## [To do]
Each line from the start of the data below through the one containing "random.seed(7)" must be reproduced exactly.

--------------------------------------------------

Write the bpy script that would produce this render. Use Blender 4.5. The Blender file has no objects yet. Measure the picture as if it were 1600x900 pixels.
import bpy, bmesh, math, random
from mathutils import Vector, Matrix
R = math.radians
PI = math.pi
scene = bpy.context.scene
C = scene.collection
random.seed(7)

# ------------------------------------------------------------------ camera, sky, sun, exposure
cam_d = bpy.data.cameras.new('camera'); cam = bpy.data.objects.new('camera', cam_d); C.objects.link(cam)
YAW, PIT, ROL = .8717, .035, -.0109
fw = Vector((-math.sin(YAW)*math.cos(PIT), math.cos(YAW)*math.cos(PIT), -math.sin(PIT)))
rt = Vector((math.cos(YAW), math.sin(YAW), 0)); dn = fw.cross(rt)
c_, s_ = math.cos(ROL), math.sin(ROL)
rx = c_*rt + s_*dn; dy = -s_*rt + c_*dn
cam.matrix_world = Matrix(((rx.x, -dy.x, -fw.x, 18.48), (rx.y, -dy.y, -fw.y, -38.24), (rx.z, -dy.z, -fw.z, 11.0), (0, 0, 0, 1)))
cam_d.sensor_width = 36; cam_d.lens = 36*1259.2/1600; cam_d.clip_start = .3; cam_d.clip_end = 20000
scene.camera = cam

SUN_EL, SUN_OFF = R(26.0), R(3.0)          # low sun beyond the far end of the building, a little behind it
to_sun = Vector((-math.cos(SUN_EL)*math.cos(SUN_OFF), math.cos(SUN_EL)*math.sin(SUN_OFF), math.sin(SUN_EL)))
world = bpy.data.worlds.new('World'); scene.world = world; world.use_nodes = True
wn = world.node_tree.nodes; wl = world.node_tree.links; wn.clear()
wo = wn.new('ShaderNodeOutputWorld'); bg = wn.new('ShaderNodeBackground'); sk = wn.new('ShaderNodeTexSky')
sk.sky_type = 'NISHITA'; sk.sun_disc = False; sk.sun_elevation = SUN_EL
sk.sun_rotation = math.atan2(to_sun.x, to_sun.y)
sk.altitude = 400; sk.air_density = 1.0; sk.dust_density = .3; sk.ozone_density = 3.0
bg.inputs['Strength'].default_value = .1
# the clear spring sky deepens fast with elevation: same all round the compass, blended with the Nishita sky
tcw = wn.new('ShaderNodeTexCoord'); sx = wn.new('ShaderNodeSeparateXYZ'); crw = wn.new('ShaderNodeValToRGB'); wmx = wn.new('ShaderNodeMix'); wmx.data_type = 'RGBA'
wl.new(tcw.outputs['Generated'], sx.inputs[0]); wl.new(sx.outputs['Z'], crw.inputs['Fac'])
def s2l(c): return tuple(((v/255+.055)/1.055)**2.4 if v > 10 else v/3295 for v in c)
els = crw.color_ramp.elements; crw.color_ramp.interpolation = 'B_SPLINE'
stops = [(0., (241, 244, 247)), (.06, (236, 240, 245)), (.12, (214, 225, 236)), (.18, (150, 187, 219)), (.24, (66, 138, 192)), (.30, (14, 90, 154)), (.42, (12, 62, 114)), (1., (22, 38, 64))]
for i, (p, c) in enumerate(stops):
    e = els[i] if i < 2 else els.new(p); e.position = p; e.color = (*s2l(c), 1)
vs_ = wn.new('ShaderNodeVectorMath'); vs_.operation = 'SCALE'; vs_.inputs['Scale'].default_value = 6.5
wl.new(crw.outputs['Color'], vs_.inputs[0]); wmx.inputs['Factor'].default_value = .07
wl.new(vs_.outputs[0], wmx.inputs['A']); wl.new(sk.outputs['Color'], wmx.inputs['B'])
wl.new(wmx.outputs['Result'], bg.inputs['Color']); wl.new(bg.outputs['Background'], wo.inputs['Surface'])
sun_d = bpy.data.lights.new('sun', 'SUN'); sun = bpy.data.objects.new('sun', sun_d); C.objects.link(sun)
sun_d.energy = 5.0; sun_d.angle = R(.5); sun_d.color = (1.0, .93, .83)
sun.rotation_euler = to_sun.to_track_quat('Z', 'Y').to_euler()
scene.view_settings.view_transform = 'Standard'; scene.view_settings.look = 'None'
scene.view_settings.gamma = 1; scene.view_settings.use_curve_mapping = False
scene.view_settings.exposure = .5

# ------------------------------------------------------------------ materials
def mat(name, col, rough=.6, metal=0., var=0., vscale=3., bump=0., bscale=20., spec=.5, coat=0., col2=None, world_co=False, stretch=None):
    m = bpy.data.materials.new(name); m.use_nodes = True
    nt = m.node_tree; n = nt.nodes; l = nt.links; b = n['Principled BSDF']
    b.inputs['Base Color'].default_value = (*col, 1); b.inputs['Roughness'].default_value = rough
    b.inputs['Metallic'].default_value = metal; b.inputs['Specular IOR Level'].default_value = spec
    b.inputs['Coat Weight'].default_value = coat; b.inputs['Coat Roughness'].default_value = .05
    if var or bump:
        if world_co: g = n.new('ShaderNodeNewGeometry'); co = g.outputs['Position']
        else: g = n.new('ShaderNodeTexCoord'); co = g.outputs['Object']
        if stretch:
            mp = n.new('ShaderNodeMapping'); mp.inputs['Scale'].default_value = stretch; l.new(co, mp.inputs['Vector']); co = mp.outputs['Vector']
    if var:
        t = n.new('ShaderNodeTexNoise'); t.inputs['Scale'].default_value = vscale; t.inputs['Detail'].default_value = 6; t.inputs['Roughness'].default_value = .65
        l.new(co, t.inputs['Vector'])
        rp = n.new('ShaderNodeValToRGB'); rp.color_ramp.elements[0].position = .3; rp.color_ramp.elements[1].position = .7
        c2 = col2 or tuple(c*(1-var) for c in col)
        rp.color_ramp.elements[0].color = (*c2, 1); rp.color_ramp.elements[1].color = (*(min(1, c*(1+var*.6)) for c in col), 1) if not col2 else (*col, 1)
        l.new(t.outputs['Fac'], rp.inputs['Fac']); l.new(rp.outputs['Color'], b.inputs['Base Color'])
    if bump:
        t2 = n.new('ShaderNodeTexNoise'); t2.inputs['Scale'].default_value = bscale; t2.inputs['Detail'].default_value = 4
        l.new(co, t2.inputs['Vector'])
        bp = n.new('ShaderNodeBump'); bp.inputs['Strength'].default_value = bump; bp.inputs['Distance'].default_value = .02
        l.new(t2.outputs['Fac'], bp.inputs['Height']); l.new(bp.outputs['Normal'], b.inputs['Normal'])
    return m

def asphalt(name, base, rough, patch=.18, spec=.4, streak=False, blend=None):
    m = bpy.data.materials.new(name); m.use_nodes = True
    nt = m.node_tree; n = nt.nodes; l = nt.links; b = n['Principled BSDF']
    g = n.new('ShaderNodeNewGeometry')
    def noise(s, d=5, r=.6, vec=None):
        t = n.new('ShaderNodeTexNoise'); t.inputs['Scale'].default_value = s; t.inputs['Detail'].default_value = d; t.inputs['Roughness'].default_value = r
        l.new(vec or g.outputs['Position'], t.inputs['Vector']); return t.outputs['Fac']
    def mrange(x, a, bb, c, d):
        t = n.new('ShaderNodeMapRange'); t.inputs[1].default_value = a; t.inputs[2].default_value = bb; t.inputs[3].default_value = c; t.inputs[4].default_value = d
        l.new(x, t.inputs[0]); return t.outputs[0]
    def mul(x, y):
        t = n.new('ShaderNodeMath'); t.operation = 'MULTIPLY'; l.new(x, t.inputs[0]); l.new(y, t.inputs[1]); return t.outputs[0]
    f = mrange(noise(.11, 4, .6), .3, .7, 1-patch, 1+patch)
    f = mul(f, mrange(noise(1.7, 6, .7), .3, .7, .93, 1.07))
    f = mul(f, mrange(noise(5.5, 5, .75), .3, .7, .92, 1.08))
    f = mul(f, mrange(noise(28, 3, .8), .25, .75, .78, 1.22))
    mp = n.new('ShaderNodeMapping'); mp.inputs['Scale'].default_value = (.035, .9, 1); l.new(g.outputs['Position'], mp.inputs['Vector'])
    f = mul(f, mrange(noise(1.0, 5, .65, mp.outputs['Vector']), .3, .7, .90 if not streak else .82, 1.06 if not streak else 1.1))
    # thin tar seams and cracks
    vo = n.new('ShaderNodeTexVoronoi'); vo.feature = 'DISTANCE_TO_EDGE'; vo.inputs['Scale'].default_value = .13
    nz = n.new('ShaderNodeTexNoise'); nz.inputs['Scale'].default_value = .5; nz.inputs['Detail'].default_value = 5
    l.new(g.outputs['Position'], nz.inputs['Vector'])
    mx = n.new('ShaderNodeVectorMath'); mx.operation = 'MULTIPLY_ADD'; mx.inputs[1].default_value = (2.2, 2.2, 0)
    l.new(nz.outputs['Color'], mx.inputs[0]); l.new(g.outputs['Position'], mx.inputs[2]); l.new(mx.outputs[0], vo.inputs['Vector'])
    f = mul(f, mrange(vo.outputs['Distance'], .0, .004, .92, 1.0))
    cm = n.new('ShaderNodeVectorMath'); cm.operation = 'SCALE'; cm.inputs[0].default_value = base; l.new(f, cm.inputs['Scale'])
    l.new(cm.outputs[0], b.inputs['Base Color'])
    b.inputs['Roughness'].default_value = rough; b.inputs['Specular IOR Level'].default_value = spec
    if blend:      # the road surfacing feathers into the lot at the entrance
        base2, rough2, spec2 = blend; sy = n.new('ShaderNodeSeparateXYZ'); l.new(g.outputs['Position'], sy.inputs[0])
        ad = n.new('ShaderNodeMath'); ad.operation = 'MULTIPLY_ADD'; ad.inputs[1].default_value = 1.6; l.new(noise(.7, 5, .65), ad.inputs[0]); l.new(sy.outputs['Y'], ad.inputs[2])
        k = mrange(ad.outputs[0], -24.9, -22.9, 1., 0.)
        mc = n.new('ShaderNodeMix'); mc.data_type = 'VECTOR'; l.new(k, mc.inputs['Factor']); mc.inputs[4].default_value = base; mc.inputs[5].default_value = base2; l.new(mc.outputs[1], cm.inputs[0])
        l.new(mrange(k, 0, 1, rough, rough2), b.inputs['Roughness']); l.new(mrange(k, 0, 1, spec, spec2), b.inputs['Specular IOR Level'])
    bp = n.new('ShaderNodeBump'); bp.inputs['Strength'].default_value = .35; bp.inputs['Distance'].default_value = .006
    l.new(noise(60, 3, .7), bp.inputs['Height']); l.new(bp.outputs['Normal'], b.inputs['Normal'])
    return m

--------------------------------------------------

## [Reply]
Write the bpy script that would produce this render. Use Blender 4.5. The Blender file has no objects yet. Measure the picture as if it were 1600x900 pixels.
import bpy, bmesh, math, random
from mathutils import Vector, Matrix
R = math.radians
PI = math.pi
scene = bpy.context.scene
C = scene.collection
random.seed(7)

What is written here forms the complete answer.